Again, the stock market is sometimes called "the biggest casino in the world" but that is not a perfect analogy. There is an excellent chance for you to win money by investing in stocks for the long-term. However, there is an excellent chance for you to lose money by day trading stocks. At some point, depending on the frequency of trading and the percentage of capital traded each time, the chances of losing money eventually becomes a certainty. You will lose all of your capital. You also could go into debt by using margin. These are absolute facts even in a rising stock market. There will always be the point whereby if trading too frequently, the brokerage fees and the bid/ask differentials will financially destroy you.

Your favorite "friendly" stockbroker may deny or try to put a negative spin on the Factual Laws of Gambling.
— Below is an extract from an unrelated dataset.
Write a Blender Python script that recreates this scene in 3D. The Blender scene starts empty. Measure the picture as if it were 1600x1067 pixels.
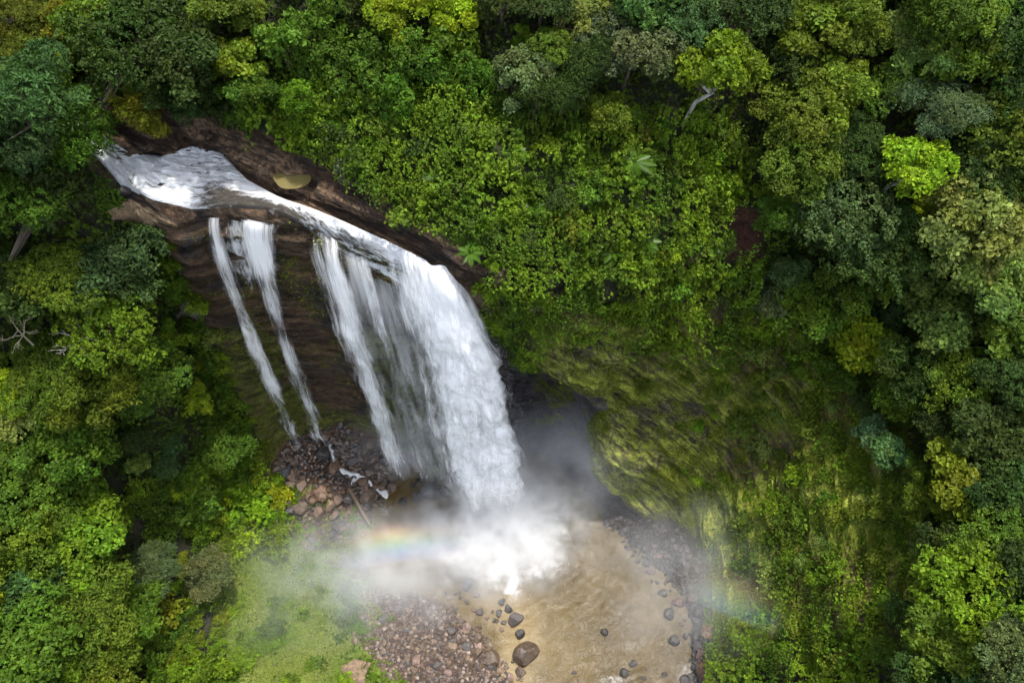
import bpy, math, random
import numpy as np
from mathutils import Vector, Matrix
from mathutils.bvhtree import BVHTree

scene = bpy.context.scene
R_ = math.radians
# ------------------------------------------------------------------ camera
CAM = np.array([0.0, 0.0, 120.0]); PITCH = 60.0; FPX = 1244.0
cd = bpy.data.cameras.new("camera"); cam = bpy.data.objects.new("camera", cd)
scene.collection.objects.link(cam); scene.camera = cam
cam.location = CAM; cam.rotation_euler = (R_(90 - PITCH), 0, 0)
cd.sensor_width = 36; cd.lens = 36 * FPX / 1600; cd.clip_start = 0.5; cd.clip_end = 3000
# ------------------------------------------------------------------ sky, sun, exposure
SUN_EL, SUN_AZ = 76.0, 38.0
w = bpy.data.worlds.new("World"); scene.world = w; w.use_nodes = True
nt = w.node_tree; sky = nt.nodes.new("ShaderNodeTexSky"); sky.sky_type = 'NISHITA'; sky.sun_disc = False
sky.sun_elevation = R_(SUN_EL); sky.sun_rotation = R_(SUN_AZ); sky.dust_density = 3.0; sky.air_density = 1.0; sky.ozone_density = 1.0
hs = nt.nodes.new("ShaderNodeHueSaturation"); hs.inputs["Saturation"].default_value = 0.5
nt.links.new(sky.outputs[0], hs.inputs["Color"]); nt.links.new(hs.outputs[0], nt.nodes["Background"].inputs[0]); nt.nodes["Background"].inputs[1].default_value = 0.15
sd = bpy.data.lights.new("sun", 'SUN'); sd.energy = 2.15; sd.angle = R_(2.0); sd.color = (1.0, 0.95, 0.86)
sun = bpy.data.objects.new("sun", sd); scene.collection.objects.link(sun)
sv = Vector((math.sin(R_(SUN_AZ)) * math.cos(R_(SUN_EL)), math.cos(R_(SUN_AZ)) * math.cos(R_(SUN_EL)), math.sin(R_(SUN_EL))))
sun.rotation_euler = sv.to_track_quat('Z', 'Y').to_euler(); sun.location = (0, 60, 200)
scene.view_settings.view_transform = 'Standard'; scene.view_settings.look = 'None'
scene.view_settings.exposure = 1.74; scene.view_settings.gamma = 1.0
cy = scene.cycles
cy.max_bounces = 8; cy.diffuse_bounces = 3; cy.glossy_bounces = 2; cy.transmission_bounces = 4
cy.volume_bounces = 3; cy.transparent_max_bounces = 24; cy.use_denoising = True
cy.volume_step_rate = 2.2; cy.volume_max_steps = 48; cy.caustics_reflective = False; cy.caustics_refractive = False
cy.use_adaptive_sampling = True; cy.adaptive_threshold = 0.03; cy.sample_clamp_indirect = 6

# ------------------------------------------------------------------ helpers
rng = np.random.default_rng(7); random.seed(7)
_p = R_(PITCH)
FW = np.array([0, math.cos(_p), -math.sin(_p)]); UP = np.array([0, math.sin(_p), math.cos(_p)])
def ray(u, v):
    d = FW + (u - 800) / FPX * np.array([1, 0, 0]) + (533.5 - v) / FPX * UP
    return d
def p(u, v, z):                       # the place at height z that the photograph shows there
    d = ray(u, v); t = (z - CAM[2]) / d[2]
    return CAM + d * t
def proj(P):
    Q = np.asarray(P) - CAM; zc = Q @ FW
    return 800 + FPX * Q[..., 0] / zc, 533.5 - FPX * (Q @ UP) / zc, zc

def _hash(ix, iy, iz, s):
    h = (ix.astype(np.int64) * 374761393 + iy.astype(np.int64) * 668265263 + iz.astype(np.int64) * 2147483647 + s * 1274126177) & 0xffffffff
    h = ((h ^ (h >> 13)) * 1274126177) & 0xffffffff
    return ((h ^ (h >> 16)) & 0xffff) / 65535.0
def noise(P, sc=1.0, seed=0):         # value noise in [-1, 1]
    Q = np.asarray(P, float) * sc; I = np.floor(Q); Fr = Q - I; Fr = Fr * Fr * (3 - 2 * Fr); I = I.astype(np.int64)
    x, y, z = I[..., 0], I[..., 1], I[..., 2]; fx, fy, fz = Fr[..., 0], Fr[..., 1], Fr[..., 2]; r = 0
    for a in (0, 1):
        for b in (0, 1):
            for c in (0, 1):
                r = r + _hash(x + a, y + b, z + c, seed) * (fx if a else 1 - fx) * (fy if b else 1 - fy) * (fz if c else 1 - fz)
    return r * 2 - 1
def fbm(P, sc=1.0, o=4, seed=0, g=0.5):
    r = 0; a = 1; t = 0
    for k in range(o):
        r = r + a * noise(P, sc, seed + 17 * k); t += a; a *= g; sc *= 2.03
    return r / t
def sstep(a, b, x):
    t = np.clip((x - a) / (b - a), 0, 1); return t * t * (3 - 2 * t)
def inpoly(u, v, poly):
    u = np.asarray(u, float); v = np.asarray(v, float); r = np.zeros(u.shape, bool); n = len(poly)
    for i in range(n):
        x0, y0 = poly[i]; x1, y1 = poly[(i + 1) % n]
        if y0 == y1: continue
        c = ((y0 > v) != (y1 > v)) & (u < (x1 - x0) * (v - y0) / (y1 - y0) + x0)
        r ^= c
    return r

def make_mesh(name, V, F, mat=None, col=None, smooth=True, uv=None, attrs=None):
    V = np.asarray(V, np.float32).reshape(-1, 3); F = np.asarray(F, np.int32); k = F.shape[1]
    me = bpy.data.meshes.new(name); me.vertices.add(len(V)); me.vertices.foreach_set("co", V.ravel())
    me.loops.add(F.size); me.loops.foreach_set("vertex_index", F.ravel())
    me.polygons.add(len(F)); me.polygons.foreach_set("loop_start", np.arange(0, F.size, k, dtype=np.int32))
    me.polygons.foreach_set("use_smooth", np.full(len(F), smooth))
    if col is not None:
        c = np.ones((len(V), 4), np.float32); c[:, :3] = col
        a = me.color_attributes.new("Col", 'FLOAT_COLOR', 'POINT'); a.data.foreach_set("color", c.ravel())
    for n_, val in (attrs or {}).items():
        a = me.attributes.new(n_, 'FLOAT', 'POINT'); a.data.foreach_set("value", np.asarray(val, np.float32).ravel())
    if uv is not None:
        l = me.uv_layers.new(name="UVMap"); l.data.foreach_set("uv", np.asarray(uv, np.float32)[F.ravel()].ravel())
    me.update(calc_edges=True)
    if mat: me.materials.append(mat)
    return me
def obj(name, me, parent=None, loc=None, label=None, cat=None, group=None, kind=None):
    o = bpy.data.objects.new(name, me); scene.collection.objects.link(o)
    if parent: o.parent = parent
    if loc is not None: o.location = loc
    for k, v in (("label", label), ("category", cat), ("group", group), ("kind", kind)):
        if v: o[k] = v
    return o
def grid_faces(nr, nc, closed=False):
    i = np.arange(nr - 1)[:, None]; j = np.arange(nc if closed else nc - 1)[None, :]; j2 = (j + 1) % nc
    return np.stack([i * nc + j, i * nc + j2, (i + 1) * nc + j2, (i + 1) * nc + j], -1).reshape(-1, 4)
def nodes(name):
    m = bpy.data.materials.new(name); m.use_nodes = True; t = m.node_tree; t.nodes.clear()
    o = t.nodes.new("ShaderNodeOutputMaterial")
    def N(ty, ins=None, **kw):
        n = t.nodes.new(ty)
        for k, v in kw.items(): setattr(n, k, v)
        for k, v in (ins or {}).items():
            if hasattr(v, "is_output"): t.links.new(v, n.inputs[k])
            else: n.inputs[k].default_value = v
        return n
    return m, t, o, N
def M_(N, op, a, b=0.0, c=None):
    ins = {0: a, 1: b}
    if c is not None: ins[2] = c
    return N("ShaderNodeMath", ins, operation=op).outputs[0]

# ------------------------------------------------------------------ terrain control net
W = lambda x, y, z: np.array([x, y, z], float)
O0 = p(850, 930, -2.0)
NET = [
 # 0 right bank, bottom edge
 [O0, p(1062,1100,-.6), p(1085,1085,.5), p(1112,1075,2), p(1170,1070,8), p(1240,1065,14.5), p(1330,1060,22), p(1400,1055,29), p(1480,1050,33), p(1560,1045,36), p(1750,1035,43), W(150,5,85)],
 # 1 right wall
 [O0, p(1054,960,-.6), p(1080,940,.7), p(1108,890,3), p(1175,885,9), p(1245,865,16), p(1320,845,23), p(1390,830,27), p(1470,810,31), p(1570,790,35), p(1750,760,42), W(150,35,90)],
 # 2 right back wall
 [O0, p(990,885,-.6), p(1030,850,.8), p(1062,815,3), p(1120,760,10), p(1180,700,17), p(1245,640,24), p(1310,590,29), p(1380,540,34), p(1480,480,40), p(1680,400,49), W(150,90,105)],
 # 3 buttress corner
 [O0, p(930,832,-.6), p(962,815,.8), p(995,803,2), p(942,740,11), p(952,675,20), p(985,610,28.5), p(1040,525,38), p(1110,430,46.5), p(1170,340,53.5), p(1270,140,67), W(130,160,125)],
 # 4 alcove, right side
 [O0, p(912,802,-.6), p(935,785,.6), W(14,47,3), W(13,48,12), W(12,47.5,23), p(935,612,32.5), p(965,500,43.5), p(1000,445,49.5), p(1050,300,60), p(1100,50,72), W(70,190,135)],
 # 5 alcove
 [O0, p(870,770,-.6), W(7,47.5,.5), W(6.5,52,3), W(6,53.5,14), W(5,52,26), p(865,592,35), p(880,480,48), p(890,440,52), p(915,250,63.5), p(950,0,75), W(30,200,135)],
 # 6 right end of the lip
 [O0, p(770,725,-.6), W(-1.5,50,.6), W(-2.5,52.5,3), W(-3,53,15), W(-4,51,31), p(733,468,49.5), p(728,428,54), p(745,408,56.5), p(765,230,66), p(790,0,76), W(0,200,135)],
 # 7 main lip
 [O0, p(700,762,-.6), W(-10,48,.6), W(-10.5,52,3), W(-11,52.5,16), W(-11.5,51.5,33), p(648,432,51.5), p(650,382,54.2), p(668,368,56.6), p(695,190,66.5), p(715,-20,76), W(-20,200,135)],
 # 8
 [O0, p(645,768,-.6), W(-18.5,45.5,1.5), W(-19.5,48.5,4), W(-19.5,50.5,21), W(-19,50.8,38), p(522,374,53.2), p(560,338,55.2), p(582,322,57.5), p(605,150,67), p(625,-50,77), W(-40,200,135)],
 # 9
 [O0, p(612,792,-.6), p(565,765,3), p(540,682,5), W(-25.8,51.2,22), W(-25.3,51.8,40), p(430,348,54.8), p(425,285,56), p(505,262,59), p(485,130,67.5), p(490,-50,77), W(-60,200,130)],
 # 10 left end of the ledge
 [O0, p(605,808,-.6), p(505,770,4.5), p(470,690,7), W(-33,51.2,24), W(-32.6,52.2,40), p(330,335,55.2), p(330,238,57.6), p(375,203,60.5), p(350,90,68), p(330,-60,77), W(-80,190,125)],
 # 11
 [O0, p(575,842,-.6), p(455,805,3.5), p(430,722,7), p(388,610,21), p(330,480,39), p(265,348,55.6), p(195,250,58), p(242,180,61.5), p(200,80,67.5), p(160,-60,76), W(-110,180,120)],
 # 12 valley of the river upstream
 [O0, p(560,865,-.4), p(440,820,4), p(412,722,8), p(362,605,21), p(300,470,38.5), p(225,330,55), p(160,222,58.3), p(118,180,59), p(60,120,60.5), p(-90,10,63), W(-160,150,75)],
 # 13 left bank
 [O0, p(555,880,.2), p(425,830,4), p(390,722,8), p(332,600,19), p(262,465,37), p(185,335,54.5), p(130,300,58), p(80,260,60), p(0,200,63), p(-120,120,70), W(-190,80,100)],
 # 14
 [O0, p(610,935,-.2), p(430,860,2), p(352,812,5), p(290,705,19), p(222,592,36), p(150,480,47), p(100,430,50), p(50,390,52.5), p(-20,340,55), p(-150,280,61), W(-200,30,90)],
 # 15
 [O0, p(722,935,-.6), p(490,940,2), p(340,905,4), p(270,835,10), p(200,770,18), p(130,710,26), p(70,660,31), p(20,620,35), p(-50,570,40), p(-200,500,47), W(-200,-30,80)],
 # 16
 [O0, p(800,1000,-.6), p(580,1030,2), p(400,1040,3.2), p(310,1010,6), p(240,980,9), p(160,950,13), p(100,920,16), p(40,890,19), p(-40,860,23), p(-200,810,30), W(-180,-90,65)],
 # 17
 [O0, W(3.5,13,-.6), W(-9,8,1.5), W(-16,4,2), W(-23,0,3.5), W(-30,-4,6), W(-38,-8,9), W(-46,-12,12), W(-54,-16,15), W(-64,-20,19), W(-85,-30,28), W(-150,-140,60)],
 # 18 outlet
 [O0, W(10,4,-.8), W(11,-6,-.9), W(11,-14,-1), W(11,-22,-1), W(11,-30,-1.1), W(11,-38,-1.2), W(11,-46,-1.3), W(12,-55,-1.4), W(13,-65,-1.5), W(16,-90,-1.8), W(30,-240,-4)],
 # 19
 [O0, W(22,9,-.6), W(27,4,.7), W(30,1,2), W(34,-3,9), W(37,-6,16), W(41,-10,23), W(45,-13,28), W(49,-16,32), W(54,-20,36), W(70,-28,44), W(140,-110,80)],
]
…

A stockbroker or stock brokerage firm interested in churning your account for commissions and fees simply will not give you realistic advice on the certainty that day traders, depending on the trading frequency, will sooner or later lose all of their money and possibly go deep into debt. Certain types of stockbrokers and stock brokerage firms would not survive if people did not day trade with them. So do not look to them for sound financial advice of any kind. Simply avoid stock market day trading in its entirety. Commodities trading is even more of a casino-like gamble than the stock market as far as you are concerned. Avoid commodities trading for the short-term and for the long-term altogether.

Again, stock market day trading will turn the stock market into a casino as far as you are concerned. Many stock market day traders would never even consider other types of gambling. You day traders feel as though you are a classy cut above other types of gamblers. You believe that you are a smart, respectable investor attempting to brilliantly discover pockets of stock value out there during the day. You believe that you will strategically maneuver buy and sell orders in a most expeditious manner to magnificently achieve the maximum profit. You have been cleverly duped into this mode of thinking by stock brokerage firms and their stockbrokers, literature and advertising. A day trader is on the exact same level, as far as losing money is concerned, with any casino gambler or any other type of gambler. You can believe that or not, but it is absolutely true. The only way that you will truly differentiate yourself from any other addicted gambler is to properly use the stock market for your benefit, not for the benefit of the stock brokerage industry.